Problem
Quote, please, the line with "Continue the Blender", the line with "part(mb, 'top_cap', bevel=0.003)", and every line between them, exactly and with nothing else.
━━━ Records provided ━━━
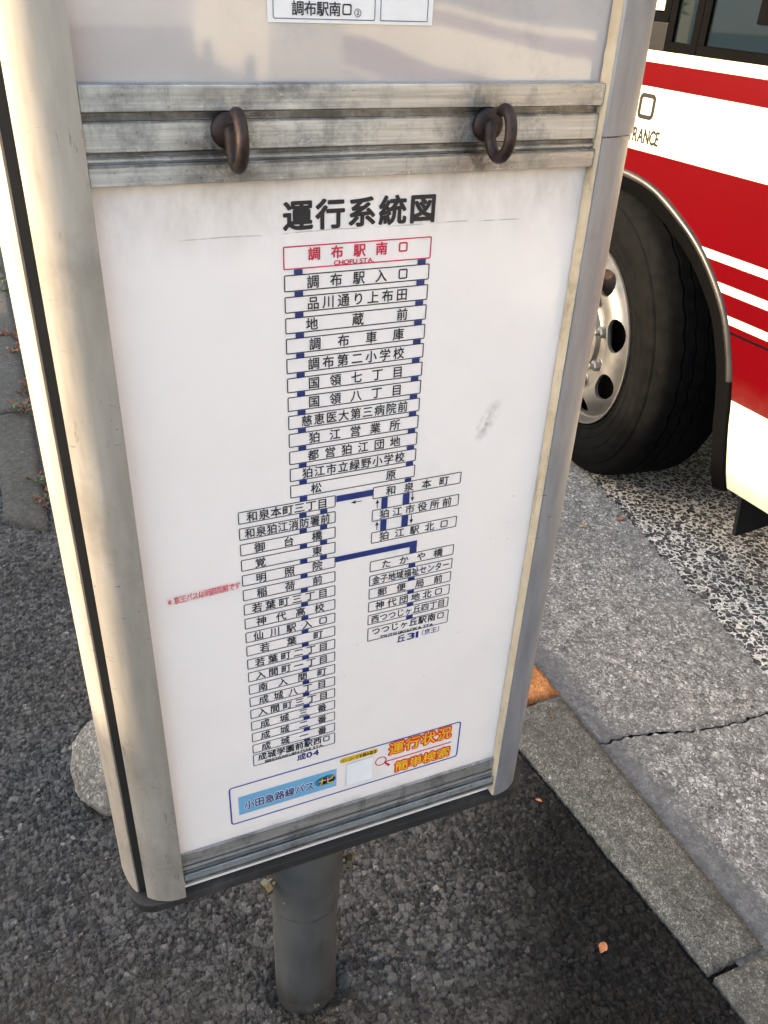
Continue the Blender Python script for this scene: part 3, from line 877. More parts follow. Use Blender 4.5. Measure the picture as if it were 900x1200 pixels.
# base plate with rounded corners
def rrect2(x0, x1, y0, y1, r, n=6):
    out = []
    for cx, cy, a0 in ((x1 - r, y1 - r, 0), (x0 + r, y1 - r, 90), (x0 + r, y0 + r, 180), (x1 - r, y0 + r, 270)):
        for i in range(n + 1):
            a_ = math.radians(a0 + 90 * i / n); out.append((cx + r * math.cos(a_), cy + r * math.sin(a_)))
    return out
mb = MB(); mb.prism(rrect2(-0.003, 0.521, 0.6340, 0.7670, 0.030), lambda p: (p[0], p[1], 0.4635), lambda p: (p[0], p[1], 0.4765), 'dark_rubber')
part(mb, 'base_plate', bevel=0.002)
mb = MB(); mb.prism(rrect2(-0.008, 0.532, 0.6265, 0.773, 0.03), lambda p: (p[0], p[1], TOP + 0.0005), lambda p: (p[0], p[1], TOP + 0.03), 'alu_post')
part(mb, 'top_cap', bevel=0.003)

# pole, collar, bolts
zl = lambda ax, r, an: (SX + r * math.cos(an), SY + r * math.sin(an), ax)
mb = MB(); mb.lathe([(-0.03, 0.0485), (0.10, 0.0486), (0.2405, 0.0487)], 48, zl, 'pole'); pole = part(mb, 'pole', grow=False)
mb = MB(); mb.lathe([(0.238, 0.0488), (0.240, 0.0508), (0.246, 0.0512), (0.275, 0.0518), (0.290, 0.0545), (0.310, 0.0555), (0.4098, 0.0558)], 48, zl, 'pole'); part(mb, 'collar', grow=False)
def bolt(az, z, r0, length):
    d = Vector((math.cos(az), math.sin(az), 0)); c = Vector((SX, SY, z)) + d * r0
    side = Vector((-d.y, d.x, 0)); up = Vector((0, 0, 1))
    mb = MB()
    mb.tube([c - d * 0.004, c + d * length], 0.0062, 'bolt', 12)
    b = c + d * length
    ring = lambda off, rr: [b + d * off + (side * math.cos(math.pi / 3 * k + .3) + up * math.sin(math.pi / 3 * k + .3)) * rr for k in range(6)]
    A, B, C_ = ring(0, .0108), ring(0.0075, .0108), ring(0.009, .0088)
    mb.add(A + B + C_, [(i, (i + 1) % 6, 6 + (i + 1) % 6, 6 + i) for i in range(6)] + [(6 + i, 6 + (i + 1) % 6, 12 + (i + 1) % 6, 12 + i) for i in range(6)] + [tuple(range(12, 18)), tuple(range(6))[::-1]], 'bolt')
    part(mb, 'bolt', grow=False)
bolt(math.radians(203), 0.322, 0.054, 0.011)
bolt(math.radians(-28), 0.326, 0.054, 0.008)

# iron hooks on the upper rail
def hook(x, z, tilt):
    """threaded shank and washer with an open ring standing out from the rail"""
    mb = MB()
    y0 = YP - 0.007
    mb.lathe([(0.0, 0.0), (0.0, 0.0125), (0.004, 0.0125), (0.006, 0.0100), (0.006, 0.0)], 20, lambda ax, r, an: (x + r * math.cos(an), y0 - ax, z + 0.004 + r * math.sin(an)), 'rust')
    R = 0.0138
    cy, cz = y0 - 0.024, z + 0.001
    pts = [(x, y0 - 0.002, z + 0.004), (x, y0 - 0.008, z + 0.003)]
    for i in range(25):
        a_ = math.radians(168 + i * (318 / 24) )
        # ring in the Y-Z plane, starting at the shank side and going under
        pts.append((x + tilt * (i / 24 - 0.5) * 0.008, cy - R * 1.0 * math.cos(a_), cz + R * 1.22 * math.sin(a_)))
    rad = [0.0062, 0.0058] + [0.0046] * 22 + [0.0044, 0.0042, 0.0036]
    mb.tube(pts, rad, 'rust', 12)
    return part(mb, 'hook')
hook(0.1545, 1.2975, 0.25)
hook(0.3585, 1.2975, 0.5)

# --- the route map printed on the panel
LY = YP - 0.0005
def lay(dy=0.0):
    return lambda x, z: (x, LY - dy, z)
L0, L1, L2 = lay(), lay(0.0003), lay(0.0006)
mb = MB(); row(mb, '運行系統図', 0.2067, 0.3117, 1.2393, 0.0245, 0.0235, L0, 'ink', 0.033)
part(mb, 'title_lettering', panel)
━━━
━━━ Records provided ━━━
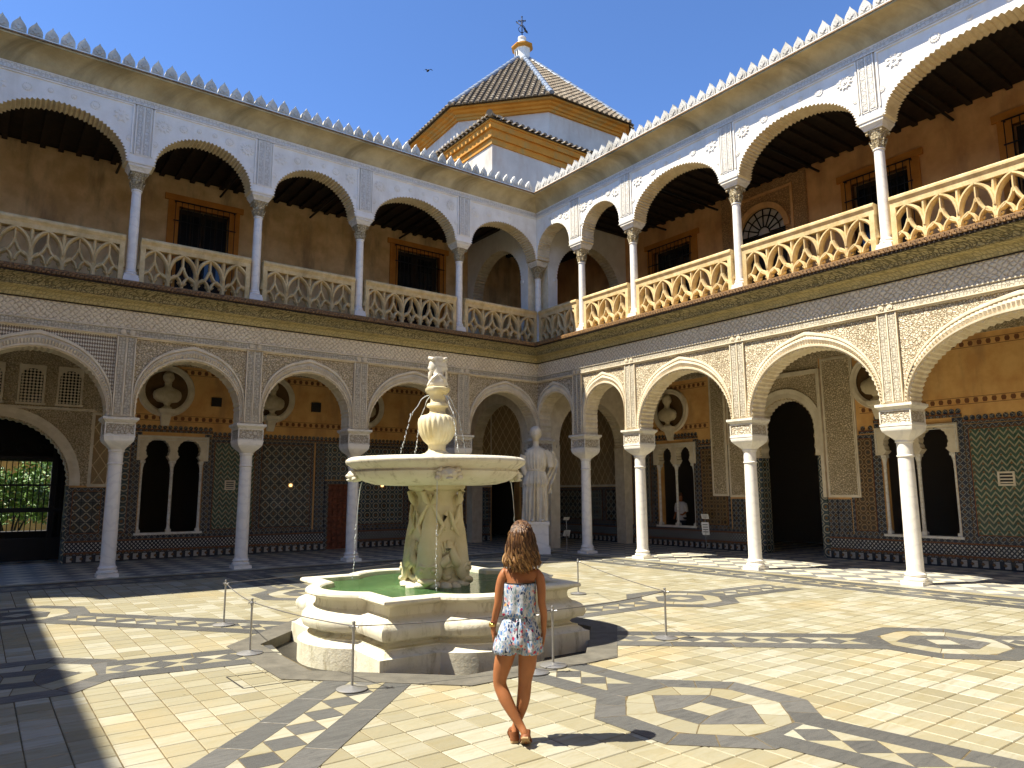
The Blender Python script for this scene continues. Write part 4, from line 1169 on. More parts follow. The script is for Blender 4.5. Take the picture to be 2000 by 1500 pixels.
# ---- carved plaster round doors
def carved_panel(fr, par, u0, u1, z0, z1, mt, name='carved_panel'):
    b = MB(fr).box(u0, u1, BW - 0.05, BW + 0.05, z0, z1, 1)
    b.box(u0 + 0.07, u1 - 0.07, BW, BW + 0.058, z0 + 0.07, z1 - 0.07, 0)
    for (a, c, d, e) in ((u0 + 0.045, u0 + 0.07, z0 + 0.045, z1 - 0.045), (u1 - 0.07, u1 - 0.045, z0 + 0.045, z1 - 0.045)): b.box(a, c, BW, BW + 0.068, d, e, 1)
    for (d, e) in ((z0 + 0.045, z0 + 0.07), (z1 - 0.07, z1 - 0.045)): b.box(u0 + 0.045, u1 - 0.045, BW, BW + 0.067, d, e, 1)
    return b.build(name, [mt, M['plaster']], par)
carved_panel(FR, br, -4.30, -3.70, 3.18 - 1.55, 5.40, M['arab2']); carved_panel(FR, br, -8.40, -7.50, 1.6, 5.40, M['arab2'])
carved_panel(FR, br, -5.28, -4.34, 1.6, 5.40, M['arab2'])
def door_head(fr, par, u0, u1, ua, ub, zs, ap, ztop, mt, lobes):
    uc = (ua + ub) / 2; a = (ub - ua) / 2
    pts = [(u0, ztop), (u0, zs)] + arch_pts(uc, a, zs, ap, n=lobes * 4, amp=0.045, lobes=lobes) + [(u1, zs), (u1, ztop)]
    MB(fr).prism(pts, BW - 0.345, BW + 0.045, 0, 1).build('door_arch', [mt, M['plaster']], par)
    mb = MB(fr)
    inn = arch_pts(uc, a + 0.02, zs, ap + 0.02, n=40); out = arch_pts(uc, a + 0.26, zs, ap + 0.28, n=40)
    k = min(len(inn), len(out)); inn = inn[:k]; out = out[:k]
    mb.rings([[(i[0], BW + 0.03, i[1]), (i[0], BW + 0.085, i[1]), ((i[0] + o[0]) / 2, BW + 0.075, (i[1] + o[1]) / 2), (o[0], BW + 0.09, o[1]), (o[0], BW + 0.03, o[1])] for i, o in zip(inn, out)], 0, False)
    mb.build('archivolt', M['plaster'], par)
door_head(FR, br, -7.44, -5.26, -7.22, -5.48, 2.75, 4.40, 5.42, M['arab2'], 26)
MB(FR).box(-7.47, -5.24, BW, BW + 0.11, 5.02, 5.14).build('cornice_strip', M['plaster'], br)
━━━
The completed task
Continue the Blender Python script for this scene: part 3, from line 877. More parts follow. Use Blender 4.5. Measure the picture as if it were 900x1200 pixels.
# base plate with rounded corners
def rrect2(x0, x1, y0, y1, r, n=6):
    out = []
    for cx, cy, a0 in ((x1 - r, y1 - r, 0), (x0 + r, y1 - r, 90), (x0 + r, y0 + r, 180), (x1 - r, y0 + r, 270)):
        for i in range(n + 1):
            a_ = math.radians(a0 + 90 * i / n); out.append((cx + r * math.cos(a_), cy + r * math.sin(a_)))
    return out
mb = MB(); mb.prism(rrect2(-0.003, 0.521, 0.6340, 0.7670, 0.030), lambda p: (p[0], p[1], 0.4635), lambda p: (p[0], p[1], 0.4765), 'dark_rubber')
part(mb, 'base_plate', bevel=0.002)
mb = MB(); mb.prism(rrect2(-0.008, 0.532, 0.6265, 0.773, 0.03), lambda p: (p[0], p[1], TOP + 0.0005), lambda p: (p[0], p[1], TOP + 0.03), 'alu_post')
part(mb, 'top_cap', bevel=0.003)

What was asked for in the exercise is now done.